Furor over the prospect of Iranian influence in the region’s conflicts erupted in Washington on Sunday after U.N. Secretary-General Ban Ki-moon announced that he had invited Iran to participate in the Syria conference.


SEE ALSO: U.N. withdraws Iran invitation to Syria talks


Although the gathering has been organized largely by officials from the U.S. and Russia, it is technically being overseen by the United Nations. During recent weeks, there has been uncertainty over who would be invited and concerns have been raised about the possibility that rebels inside Syria might seek to boycott the conference.

Syrian President Bashar Assad will be represented at the conference. But the Syrian National Council, the main political arm of rebels who have spent nearly three years engaged in a bloody fight for Mr. Assad’s ouster, agreed only Friday to send an official delegation.

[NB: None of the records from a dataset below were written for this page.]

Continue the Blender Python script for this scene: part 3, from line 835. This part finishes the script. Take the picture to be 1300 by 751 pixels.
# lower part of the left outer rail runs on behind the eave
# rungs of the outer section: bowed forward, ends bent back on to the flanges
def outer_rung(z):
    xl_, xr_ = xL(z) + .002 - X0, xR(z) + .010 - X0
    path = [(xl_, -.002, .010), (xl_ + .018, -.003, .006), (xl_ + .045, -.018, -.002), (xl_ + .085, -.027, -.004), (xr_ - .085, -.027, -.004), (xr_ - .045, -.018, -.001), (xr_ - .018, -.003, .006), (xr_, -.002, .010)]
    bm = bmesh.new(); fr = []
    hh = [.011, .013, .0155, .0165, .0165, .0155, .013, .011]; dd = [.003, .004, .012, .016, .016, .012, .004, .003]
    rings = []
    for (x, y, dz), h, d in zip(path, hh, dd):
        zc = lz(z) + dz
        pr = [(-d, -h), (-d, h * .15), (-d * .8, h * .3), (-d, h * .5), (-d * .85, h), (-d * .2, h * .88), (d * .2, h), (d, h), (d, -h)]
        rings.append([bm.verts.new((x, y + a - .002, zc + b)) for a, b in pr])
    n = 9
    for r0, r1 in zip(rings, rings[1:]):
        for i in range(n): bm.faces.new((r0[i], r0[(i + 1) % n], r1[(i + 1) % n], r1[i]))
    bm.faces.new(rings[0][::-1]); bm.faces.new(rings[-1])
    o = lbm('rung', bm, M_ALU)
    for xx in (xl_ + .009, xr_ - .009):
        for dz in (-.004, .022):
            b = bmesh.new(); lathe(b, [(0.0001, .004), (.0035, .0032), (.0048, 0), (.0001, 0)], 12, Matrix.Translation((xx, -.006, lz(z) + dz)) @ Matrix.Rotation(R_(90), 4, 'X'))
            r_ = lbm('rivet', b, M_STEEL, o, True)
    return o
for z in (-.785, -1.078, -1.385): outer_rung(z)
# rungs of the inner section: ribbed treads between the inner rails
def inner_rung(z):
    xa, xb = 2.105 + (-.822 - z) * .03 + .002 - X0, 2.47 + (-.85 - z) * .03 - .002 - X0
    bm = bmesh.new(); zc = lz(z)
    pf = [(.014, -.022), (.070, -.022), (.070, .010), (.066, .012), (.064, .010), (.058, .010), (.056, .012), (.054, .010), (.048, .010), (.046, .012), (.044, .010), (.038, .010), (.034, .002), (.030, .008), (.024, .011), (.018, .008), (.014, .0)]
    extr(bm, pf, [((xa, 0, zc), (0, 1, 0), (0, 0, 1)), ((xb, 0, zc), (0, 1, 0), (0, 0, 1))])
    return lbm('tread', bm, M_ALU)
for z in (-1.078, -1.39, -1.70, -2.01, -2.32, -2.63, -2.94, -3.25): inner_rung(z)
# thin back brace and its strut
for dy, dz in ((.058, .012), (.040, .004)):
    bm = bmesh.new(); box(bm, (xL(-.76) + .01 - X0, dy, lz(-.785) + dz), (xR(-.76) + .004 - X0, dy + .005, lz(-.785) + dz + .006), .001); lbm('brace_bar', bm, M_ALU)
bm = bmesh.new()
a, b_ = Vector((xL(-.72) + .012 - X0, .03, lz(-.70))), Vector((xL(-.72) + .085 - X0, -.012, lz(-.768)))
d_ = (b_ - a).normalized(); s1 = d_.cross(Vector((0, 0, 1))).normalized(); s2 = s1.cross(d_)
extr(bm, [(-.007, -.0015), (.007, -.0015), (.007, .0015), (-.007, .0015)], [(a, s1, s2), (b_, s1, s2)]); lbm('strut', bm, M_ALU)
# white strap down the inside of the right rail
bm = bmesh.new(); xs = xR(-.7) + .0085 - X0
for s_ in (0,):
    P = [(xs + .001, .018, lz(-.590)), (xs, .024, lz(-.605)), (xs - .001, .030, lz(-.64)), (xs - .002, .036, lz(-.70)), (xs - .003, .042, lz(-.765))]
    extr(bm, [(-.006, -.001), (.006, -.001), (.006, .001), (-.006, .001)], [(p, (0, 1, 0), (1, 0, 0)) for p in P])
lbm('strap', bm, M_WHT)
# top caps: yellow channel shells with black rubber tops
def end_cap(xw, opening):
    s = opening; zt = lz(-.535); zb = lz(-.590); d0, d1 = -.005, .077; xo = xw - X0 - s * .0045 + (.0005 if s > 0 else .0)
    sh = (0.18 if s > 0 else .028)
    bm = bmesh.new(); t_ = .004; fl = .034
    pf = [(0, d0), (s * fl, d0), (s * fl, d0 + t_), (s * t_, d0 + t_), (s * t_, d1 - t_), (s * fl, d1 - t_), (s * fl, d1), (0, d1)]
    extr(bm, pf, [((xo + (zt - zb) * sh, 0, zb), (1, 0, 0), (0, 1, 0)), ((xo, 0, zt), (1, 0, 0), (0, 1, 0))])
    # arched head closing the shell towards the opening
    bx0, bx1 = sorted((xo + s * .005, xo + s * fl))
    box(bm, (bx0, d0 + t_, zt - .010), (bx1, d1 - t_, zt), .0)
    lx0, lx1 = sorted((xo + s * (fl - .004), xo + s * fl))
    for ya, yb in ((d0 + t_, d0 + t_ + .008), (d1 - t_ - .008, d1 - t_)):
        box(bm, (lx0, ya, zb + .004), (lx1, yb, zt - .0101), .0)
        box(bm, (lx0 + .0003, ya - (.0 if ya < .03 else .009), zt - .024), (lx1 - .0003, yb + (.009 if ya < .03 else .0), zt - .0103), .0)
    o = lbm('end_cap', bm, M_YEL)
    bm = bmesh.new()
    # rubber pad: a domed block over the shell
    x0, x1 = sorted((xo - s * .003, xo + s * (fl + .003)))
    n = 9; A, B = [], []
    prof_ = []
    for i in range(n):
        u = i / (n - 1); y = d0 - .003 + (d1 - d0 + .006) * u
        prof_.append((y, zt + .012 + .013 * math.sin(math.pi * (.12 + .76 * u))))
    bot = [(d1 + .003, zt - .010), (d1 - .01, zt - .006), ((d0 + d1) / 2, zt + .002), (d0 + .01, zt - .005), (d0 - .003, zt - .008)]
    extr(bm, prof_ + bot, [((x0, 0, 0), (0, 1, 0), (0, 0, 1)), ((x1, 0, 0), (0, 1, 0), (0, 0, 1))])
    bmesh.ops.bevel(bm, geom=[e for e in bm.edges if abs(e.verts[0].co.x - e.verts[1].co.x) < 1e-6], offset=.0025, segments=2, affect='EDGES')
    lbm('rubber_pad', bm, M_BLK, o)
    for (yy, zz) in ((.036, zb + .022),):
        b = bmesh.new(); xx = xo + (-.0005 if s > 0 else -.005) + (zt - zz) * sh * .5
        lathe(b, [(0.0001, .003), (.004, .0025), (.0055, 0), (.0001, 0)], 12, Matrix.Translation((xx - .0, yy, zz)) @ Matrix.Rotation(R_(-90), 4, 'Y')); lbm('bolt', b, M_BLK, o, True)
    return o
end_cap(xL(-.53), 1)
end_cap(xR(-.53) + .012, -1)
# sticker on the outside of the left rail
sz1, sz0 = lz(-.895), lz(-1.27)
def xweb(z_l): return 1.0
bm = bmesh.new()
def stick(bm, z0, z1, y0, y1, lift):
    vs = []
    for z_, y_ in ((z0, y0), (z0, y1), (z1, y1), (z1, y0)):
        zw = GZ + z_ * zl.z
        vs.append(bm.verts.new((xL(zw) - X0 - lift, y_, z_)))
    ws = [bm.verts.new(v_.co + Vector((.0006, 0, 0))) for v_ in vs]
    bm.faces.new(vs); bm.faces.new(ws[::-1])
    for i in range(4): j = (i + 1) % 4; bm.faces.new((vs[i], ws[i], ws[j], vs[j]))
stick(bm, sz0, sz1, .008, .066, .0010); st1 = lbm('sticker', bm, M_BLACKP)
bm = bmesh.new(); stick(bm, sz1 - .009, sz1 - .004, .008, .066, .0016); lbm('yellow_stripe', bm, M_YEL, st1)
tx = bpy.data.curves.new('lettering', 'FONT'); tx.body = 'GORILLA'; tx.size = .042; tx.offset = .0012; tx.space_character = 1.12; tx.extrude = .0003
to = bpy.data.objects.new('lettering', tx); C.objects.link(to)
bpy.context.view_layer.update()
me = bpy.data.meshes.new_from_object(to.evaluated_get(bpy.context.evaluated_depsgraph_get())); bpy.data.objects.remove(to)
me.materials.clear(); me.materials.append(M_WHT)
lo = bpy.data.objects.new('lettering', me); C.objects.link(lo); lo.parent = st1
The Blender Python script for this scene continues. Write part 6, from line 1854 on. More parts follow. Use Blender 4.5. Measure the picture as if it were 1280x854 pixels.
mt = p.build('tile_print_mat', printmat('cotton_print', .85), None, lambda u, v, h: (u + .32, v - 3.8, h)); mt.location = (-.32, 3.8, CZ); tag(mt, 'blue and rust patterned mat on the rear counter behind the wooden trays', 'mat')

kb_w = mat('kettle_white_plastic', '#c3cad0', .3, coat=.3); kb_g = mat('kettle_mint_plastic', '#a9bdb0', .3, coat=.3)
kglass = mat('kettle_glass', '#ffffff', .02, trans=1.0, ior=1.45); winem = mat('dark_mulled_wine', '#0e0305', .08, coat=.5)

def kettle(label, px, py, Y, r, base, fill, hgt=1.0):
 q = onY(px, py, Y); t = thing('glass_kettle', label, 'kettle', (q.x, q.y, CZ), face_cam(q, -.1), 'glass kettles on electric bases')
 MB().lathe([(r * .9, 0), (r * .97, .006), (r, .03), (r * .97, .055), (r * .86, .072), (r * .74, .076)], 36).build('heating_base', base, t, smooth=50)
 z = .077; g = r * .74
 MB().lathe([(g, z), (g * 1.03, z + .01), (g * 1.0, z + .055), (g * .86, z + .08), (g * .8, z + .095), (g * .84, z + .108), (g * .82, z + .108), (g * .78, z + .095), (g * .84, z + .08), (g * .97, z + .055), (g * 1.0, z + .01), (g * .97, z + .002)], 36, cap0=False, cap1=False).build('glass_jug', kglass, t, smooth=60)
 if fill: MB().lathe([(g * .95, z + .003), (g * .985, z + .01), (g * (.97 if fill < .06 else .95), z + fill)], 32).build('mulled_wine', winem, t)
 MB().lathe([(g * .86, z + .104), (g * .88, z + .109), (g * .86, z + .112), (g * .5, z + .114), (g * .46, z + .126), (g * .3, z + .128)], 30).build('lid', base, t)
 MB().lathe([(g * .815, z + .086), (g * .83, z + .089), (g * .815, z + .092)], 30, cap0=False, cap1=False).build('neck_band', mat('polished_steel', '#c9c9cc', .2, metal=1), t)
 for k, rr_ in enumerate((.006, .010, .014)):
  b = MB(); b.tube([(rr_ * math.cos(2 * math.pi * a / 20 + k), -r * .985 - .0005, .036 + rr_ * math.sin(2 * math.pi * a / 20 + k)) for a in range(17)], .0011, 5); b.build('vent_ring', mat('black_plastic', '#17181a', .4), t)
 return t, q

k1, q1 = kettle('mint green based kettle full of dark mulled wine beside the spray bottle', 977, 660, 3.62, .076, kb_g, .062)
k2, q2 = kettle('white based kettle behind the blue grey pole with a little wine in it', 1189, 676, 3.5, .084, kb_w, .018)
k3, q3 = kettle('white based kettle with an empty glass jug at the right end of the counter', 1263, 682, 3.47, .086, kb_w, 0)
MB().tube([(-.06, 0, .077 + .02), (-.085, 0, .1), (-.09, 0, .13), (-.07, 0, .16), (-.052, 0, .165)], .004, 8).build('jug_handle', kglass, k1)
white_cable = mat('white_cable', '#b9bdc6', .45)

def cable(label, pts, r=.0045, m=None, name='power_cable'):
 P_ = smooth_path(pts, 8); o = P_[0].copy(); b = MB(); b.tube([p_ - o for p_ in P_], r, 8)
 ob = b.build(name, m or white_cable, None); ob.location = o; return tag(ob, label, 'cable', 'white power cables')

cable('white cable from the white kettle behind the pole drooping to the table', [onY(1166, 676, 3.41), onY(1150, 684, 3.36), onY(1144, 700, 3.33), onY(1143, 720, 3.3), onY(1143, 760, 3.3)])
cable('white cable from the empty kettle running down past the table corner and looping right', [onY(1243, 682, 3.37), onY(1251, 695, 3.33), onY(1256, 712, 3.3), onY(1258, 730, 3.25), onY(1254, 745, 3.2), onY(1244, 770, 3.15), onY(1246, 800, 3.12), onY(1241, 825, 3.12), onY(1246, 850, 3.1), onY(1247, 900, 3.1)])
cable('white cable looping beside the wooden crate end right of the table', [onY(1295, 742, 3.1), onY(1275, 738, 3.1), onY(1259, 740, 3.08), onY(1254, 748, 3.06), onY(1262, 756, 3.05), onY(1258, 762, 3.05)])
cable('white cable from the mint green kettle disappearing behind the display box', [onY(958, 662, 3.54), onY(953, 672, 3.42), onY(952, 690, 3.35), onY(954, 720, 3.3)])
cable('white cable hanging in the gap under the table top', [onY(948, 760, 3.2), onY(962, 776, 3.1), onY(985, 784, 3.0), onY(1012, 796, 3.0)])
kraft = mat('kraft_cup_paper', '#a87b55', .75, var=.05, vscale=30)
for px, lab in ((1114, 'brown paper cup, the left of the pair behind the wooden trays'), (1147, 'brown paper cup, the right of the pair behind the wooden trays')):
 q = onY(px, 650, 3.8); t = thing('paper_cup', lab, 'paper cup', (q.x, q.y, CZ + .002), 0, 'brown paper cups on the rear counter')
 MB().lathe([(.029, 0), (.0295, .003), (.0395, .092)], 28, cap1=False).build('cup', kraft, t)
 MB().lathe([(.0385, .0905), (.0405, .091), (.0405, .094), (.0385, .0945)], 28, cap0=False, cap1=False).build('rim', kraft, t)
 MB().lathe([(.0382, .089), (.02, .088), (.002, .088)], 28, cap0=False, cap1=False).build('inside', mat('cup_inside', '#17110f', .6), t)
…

Major world powers backing opposite sides of the war also will be there, with the U.S. and its European and Middle East allies behind the anti-Assad opposition, and Russia behind Mr. Assad.

But the question of whether to include Iran, a subversive backer of forces loyal to Mr. Assad, has lingered to the eleventh hour.

Conditions for Iran

The Obama administration has long said it would tolerate Iranian participation only if Tehran made a public show of support for the Geneva Communique, a basic framework that the U.S., Russia and other international delegations crafted at a conference in Switzerland more than a year ago.

The document essentially called for the creation of a transitional government in Syria — a step many believe would foreshadow Mr. Assad’s removal from power.

Although some Iranian leaders have voiced support for a “political solution” to the Syrian war, they have not specifically endorsed the communique. That sent tempers flaring at the State Department when it became clear that the United Nations invited Iran to the conference anyway.

Iranian leaders accepted the invitation but, after a flurry of behind-the-scenes maneuvering by the Obama administration Monday, the United Nations suddenly announced that the invitation had been rescinded.